Please quote exactly the opening lines of the data, from the first line to the one where "R_ = math.radians" appears.

------ DATA IN THIS EXERCISE ------

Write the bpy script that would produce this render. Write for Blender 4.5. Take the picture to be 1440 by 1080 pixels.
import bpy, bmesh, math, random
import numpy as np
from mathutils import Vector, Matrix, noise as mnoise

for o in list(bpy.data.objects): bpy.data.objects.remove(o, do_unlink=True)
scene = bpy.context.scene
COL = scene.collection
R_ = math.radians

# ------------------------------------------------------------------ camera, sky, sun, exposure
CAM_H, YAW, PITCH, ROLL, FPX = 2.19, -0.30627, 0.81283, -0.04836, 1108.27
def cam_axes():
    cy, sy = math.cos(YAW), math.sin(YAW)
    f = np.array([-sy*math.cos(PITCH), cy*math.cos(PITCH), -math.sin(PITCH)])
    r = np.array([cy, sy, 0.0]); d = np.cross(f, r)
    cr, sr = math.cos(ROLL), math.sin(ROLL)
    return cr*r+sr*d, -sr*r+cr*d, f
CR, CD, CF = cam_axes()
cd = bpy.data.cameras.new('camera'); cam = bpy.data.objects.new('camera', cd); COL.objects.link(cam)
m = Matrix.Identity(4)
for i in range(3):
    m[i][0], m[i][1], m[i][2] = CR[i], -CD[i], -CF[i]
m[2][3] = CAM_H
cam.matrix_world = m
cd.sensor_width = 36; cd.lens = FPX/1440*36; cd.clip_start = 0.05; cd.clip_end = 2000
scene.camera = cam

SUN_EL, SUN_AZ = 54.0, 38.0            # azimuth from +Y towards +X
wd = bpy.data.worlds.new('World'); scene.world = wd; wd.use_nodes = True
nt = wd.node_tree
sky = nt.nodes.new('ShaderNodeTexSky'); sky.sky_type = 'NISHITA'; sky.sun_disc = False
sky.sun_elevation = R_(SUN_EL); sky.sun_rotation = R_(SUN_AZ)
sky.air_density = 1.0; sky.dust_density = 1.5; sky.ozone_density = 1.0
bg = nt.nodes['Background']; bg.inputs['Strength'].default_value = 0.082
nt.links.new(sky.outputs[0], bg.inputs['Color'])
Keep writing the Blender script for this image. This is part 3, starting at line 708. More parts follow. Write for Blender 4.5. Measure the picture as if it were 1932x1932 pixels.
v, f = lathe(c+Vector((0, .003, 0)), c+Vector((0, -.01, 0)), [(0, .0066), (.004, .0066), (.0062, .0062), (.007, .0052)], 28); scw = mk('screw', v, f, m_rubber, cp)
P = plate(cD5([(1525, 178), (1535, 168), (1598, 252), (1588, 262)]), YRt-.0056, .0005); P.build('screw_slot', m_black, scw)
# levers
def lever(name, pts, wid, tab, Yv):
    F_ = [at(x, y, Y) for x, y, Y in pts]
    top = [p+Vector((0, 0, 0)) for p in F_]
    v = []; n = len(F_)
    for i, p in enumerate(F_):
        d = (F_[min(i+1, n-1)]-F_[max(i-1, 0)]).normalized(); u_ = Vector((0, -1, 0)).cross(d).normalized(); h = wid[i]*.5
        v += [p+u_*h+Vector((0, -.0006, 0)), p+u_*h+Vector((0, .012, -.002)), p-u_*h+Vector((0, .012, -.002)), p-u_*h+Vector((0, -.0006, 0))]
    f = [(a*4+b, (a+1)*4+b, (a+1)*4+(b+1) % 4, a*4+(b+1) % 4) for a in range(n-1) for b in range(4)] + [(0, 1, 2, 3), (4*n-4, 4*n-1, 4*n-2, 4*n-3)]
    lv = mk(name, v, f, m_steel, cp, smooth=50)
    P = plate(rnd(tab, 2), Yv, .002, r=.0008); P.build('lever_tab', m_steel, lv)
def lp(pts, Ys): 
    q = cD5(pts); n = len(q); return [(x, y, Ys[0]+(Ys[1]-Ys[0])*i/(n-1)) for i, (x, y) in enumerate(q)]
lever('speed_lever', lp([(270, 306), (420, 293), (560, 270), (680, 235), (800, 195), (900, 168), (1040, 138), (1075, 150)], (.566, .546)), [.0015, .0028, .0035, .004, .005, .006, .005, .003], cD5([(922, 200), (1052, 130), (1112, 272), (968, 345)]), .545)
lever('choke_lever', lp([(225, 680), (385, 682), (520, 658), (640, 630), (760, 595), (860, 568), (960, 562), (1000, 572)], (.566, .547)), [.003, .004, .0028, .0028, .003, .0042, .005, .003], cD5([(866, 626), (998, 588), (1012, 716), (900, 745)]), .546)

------

WRITTEN REPLY |
Write the bpy script that would produce this render. Write for Blender 4.5. Take the picture to be 1440 by 1080 pixels.
import bpy, bmesh, math, random
import numpy as np
from mathutils import Vector, Matrix, noise as mnoise

for o in list(bpy.data.objects): bpy.data.objects.remove(o, do_unlink=True)
scene = bpy.context.scene
COL = scene.collection
R_ = math.radians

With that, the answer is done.